Tuesday, April 10, 2012

Manzhouguo's Army, Its Short History

The history of Japan's step-by-step invasion of China in modern period, starting decisively in 1931, and ultimately leading to the all-out war in the whole Asia-Pacific and Japan's defeat, is fairly well known by now, owing to the research work by the historians from many countries. But, until I saw a documentary film by Japan's NHK(Nihon Hoso Kyokai, Japan Broadcasting Corporation) the other day, I was unaware of the history of the puppet army Japan tried to build within Manzhouguo as a supporting force to Japan's own powerful army stationed there.
The film was entitled "The Manzhouguo Army--Under the Banner of the Cooperation of Five National Groups". Japan, in occupying the Chinese Northeast, also known as the Three Eastern Provinces, in 1931, and turning it into the territory of an outwardly independent state, Manzhouguo, the next year, made the Cooperation of the Five National Groups the official ideology. They refer to the Japanese, the Chinese who constitute the most of the residents, Manchurians, the descendants of the former dynastic rulers, Koreans who migrated there fleeing from the Japanese rule over the Korean Peninsula, and the Mongolians. They were supposed to be equal.
But the leadership officially resided in the hands of the Japanese. Manzhouguo was a monarchy. Japan smuggled out the deposed Chinese Emperor from Beijing and made him the Emperor there, "the last Emperor". The Ministers were all Chinese/Manchurians, but the real power resided with the Vice-Ministers, No.2 posts, who were all Japanese. Numerous land issues between the local Chinese peasants and Japanese/Korean immigrants were solved in favour of the latter, with Koreans legally treated as the Japanese.

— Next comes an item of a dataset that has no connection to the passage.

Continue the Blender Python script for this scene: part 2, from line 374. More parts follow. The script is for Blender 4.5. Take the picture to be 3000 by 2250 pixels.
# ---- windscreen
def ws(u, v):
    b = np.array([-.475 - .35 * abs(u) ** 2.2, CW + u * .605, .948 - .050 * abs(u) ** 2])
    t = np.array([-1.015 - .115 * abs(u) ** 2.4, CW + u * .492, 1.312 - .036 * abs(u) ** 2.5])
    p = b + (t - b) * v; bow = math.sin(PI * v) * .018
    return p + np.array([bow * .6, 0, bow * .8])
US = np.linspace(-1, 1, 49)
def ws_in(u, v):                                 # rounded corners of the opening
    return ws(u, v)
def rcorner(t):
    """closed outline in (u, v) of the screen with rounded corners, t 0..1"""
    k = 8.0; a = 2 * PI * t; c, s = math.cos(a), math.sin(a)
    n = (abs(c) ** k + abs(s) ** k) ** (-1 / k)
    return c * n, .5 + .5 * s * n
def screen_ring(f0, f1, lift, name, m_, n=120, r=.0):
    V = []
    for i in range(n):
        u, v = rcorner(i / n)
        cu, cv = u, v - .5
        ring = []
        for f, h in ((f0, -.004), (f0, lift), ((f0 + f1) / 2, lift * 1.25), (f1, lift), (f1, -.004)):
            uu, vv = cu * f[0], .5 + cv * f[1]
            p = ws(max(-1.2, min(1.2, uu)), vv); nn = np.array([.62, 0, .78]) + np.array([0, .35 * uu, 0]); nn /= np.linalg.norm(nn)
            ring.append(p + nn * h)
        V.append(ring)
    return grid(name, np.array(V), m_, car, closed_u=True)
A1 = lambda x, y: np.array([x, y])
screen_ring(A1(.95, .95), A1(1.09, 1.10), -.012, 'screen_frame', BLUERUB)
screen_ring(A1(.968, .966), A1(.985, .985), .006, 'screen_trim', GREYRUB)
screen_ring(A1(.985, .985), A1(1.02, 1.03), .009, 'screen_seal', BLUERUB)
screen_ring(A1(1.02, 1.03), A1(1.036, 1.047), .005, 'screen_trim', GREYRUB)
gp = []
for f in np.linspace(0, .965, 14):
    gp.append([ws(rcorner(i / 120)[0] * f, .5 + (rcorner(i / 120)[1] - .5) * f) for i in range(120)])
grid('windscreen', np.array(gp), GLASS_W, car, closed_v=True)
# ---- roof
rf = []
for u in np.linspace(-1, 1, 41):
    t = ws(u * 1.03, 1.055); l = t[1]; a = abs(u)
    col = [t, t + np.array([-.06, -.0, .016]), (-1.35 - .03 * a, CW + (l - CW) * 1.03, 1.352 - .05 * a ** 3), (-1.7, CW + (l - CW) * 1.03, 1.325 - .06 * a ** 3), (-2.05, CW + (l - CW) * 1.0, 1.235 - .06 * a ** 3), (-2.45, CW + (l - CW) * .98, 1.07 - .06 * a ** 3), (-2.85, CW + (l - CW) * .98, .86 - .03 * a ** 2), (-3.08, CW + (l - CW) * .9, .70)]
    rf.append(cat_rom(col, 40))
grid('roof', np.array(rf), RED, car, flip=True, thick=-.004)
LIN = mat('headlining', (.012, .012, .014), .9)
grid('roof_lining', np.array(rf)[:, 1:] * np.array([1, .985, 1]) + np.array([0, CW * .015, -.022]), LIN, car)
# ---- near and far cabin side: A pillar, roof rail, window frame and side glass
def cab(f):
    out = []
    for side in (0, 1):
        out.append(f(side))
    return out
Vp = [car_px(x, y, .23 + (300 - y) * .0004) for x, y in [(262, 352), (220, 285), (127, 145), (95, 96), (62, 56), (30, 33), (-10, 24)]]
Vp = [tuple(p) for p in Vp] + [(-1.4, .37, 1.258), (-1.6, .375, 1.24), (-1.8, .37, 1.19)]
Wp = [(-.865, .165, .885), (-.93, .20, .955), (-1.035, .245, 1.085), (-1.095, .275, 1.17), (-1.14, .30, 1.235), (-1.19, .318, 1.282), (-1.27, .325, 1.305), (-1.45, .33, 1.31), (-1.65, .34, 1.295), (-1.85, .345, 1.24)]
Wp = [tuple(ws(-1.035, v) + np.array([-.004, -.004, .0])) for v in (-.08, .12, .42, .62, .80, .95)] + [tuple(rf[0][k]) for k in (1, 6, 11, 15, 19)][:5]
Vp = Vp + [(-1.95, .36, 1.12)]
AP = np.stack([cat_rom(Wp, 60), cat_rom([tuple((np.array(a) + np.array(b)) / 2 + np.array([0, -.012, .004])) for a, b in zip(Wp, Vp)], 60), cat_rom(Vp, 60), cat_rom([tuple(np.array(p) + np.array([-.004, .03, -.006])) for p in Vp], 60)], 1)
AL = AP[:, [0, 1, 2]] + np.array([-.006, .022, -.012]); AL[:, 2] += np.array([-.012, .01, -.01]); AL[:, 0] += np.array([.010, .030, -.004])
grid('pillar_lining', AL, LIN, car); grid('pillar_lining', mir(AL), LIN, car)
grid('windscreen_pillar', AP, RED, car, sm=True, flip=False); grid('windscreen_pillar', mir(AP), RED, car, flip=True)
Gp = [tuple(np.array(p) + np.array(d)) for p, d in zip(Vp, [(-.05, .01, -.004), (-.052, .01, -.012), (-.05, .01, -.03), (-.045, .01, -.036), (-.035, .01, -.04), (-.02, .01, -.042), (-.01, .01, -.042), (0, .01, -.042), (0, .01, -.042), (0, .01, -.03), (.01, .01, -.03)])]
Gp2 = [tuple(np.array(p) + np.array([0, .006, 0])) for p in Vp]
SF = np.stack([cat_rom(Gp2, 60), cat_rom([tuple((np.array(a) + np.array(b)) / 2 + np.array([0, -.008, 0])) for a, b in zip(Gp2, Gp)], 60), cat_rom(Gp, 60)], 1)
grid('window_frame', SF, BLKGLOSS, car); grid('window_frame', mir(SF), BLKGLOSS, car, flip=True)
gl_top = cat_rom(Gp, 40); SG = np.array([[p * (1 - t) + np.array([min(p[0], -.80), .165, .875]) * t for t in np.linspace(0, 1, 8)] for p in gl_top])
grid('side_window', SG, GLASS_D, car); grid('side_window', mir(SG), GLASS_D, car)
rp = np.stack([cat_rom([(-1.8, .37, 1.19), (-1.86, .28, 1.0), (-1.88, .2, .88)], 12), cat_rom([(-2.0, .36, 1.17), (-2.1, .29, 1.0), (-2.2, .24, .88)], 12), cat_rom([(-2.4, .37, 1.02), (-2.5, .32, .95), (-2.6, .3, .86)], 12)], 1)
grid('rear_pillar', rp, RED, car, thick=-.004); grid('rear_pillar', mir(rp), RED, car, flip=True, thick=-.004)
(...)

The puppet state was in existence for 13 and a half years, and then collapsed with Japan's defeat. Would it be impertinent to ask if it would have continued longer if it had been given a constitution guaranteeing to the non-Japanese elite groups posts in the upper bureaucracy, and seats in the legislature, and the common people had been assured some of the fundamental rights, all irrespective of what groups they came from?
It is of course an entirely hypothetical, and purely academic, question. None of them, starting from the constitution, were in place when Japan collapsed. But when the Japanese who were ruling there, and specially the SMRC(South Manchurian Railway Company, the mighty economic machine in control of the railways and coal there) studied the history of the British rule over India, did they not learn those lessons?
And, while studying the British rule, did they not study the Indian Army, a unique creation of the Raj, which developed from an auxiliary force to the British Army into a full-fledged one. The British, to a large extent, transferred power in 1947 not to the Indians in general but to the highly trained parliamentarians, higher civil bureaucrats and the higher military officers they had brought up during the preceding three to four decades.
What about the Manzhouguo Army? The above film says that a Military Academy was established in 1939, and the students included all of the above groups. There were 250 Chinese in one year alone. But many of them ultimately joined the Eighth-Route(Chinese Communist) Army in the end. A Korean survivor was saying that the war was after all Japan's war, not Korea's. Some Mongolians revolted, like Aung San's army in Burma, against Japan. The documentary says that the Mongolians especially worked hard to study the technologies from Japan in agriculture and other fields.
The Mongolians were mobilized in the war against the Soviet and the outer-Mongolian forces in 1939, and was beaten. Some was saying in the film that it was wrong to use them in the trench warfare. They are not fit for it. They are fit for the cavalry war. So another hypothetical and purely academic question would be, what would have been the consequences for the Mongolians, who were highly independent-minded, if the Soviets and the Outer-Mongolians had been repulsed at the border?